(THE PROBLEM): Quote exactly the lines spanning from the top of the data below to the line that contains "PI = math.pi", including both.

(PROVIDED DATA):

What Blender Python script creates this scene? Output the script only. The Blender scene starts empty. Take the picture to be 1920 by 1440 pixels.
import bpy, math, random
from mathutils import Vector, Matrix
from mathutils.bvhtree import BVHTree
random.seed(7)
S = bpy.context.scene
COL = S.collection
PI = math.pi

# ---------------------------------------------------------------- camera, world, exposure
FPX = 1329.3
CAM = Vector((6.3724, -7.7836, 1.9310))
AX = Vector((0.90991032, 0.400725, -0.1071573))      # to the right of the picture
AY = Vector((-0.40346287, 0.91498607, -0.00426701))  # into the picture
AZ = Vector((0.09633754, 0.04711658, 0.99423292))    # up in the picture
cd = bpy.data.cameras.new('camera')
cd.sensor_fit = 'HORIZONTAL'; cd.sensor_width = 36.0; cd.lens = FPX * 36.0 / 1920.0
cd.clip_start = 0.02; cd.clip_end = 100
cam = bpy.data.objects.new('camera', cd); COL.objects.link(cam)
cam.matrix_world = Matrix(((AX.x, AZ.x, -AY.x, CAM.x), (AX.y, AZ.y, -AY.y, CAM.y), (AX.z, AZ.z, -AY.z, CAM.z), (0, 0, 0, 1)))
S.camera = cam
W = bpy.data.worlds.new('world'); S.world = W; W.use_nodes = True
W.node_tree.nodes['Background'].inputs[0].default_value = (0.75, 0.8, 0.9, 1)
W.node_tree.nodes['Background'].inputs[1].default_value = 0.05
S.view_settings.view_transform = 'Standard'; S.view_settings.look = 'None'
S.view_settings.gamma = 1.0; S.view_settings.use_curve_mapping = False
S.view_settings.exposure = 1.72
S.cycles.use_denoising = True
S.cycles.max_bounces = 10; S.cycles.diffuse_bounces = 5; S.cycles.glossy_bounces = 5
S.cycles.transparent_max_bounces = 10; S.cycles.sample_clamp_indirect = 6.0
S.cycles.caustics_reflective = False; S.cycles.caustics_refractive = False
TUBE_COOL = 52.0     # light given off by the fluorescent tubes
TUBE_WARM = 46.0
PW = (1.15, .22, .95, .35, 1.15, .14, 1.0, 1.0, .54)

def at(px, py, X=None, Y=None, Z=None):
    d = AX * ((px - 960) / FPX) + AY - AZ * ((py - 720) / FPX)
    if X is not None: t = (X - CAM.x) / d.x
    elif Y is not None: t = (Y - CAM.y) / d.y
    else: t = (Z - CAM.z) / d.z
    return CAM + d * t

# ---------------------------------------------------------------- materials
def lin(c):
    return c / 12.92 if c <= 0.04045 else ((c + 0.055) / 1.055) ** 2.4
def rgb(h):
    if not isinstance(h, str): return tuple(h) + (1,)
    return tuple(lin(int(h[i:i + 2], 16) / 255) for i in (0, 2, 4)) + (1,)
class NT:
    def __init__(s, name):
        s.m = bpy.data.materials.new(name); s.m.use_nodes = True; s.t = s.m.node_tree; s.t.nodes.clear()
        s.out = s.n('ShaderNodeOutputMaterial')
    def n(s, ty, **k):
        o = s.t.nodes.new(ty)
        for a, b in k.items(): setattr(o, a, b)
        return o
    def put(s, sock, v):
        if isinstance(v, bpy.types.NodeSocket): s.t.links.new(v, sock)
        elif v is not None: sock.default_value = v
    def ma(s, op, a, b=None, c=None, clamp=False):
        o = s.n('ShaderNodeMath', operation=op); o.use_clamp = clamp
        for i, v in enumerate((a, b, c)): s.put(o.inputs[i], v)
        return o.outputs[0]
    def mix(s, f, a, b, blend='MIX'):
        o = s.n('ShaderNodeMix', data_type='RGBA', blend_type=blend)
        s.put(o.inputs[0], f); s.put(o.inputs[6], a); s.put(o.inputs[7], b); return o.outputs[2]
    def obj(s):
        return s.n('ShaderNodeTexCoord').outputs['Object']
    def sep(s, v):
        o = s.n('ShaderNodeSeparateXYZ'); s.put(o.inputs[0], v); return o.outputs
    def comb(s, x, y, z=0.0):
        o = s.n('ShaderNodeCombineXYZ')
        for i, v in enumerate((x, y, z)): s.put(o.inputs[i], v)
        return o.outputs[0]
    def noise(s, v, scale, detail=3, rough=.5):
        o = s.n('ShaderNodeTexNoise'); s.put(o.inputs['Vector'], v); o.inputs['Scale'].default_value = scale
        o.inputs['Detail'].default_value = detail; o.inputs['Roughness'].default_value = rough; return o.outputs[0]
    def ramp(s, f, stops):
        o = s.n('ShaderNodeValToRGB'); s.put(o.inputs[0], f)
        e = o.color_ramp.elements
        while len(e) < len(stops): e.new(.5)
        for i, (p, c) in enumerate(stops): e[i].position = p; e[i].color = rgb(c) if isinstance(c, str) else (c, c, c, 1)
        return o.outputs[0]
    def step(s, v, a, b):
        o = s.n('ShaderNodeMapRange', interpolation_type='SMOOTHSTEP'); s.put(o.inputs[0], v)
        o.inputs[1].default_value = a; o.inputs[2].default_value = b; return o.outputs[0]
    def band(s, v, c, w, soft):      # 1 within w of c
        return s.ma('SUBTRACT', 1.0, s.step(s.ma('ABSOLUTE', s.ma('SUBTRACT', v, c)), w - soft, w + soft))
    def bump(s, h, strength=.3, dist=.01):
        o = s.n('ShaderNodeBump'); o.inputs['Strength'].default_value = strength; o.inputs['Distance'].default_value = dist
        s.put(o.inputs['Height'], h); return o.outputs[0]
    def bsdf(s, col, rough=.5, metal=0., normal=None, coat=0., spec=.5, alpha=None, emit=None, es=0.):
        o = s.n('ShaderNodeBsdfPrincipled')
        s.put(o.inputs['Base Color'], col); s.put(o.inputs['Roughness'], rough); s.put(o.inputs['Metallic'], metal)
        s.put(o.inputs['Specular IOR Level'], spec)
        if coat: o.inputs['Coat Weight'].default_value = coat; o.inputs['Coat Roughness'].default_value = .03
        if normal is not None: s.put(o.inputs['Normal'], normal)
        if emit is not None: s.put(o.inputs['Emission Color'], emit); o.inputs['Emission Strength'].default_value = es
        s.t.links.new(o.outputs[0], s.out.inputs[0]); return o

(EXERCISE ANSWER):
What Blender Python script creates this scene? Output the script only. The Blender scene starts empty. Take the picture to be 1920 by 1440 pixels.
import bpy, math, random
from mathutils import Vector, Matrix
from mathutils.bvhtree import BVHTree
random.seed(7)
S = bpy.context.scene
COL = S.collection
PI = math.pi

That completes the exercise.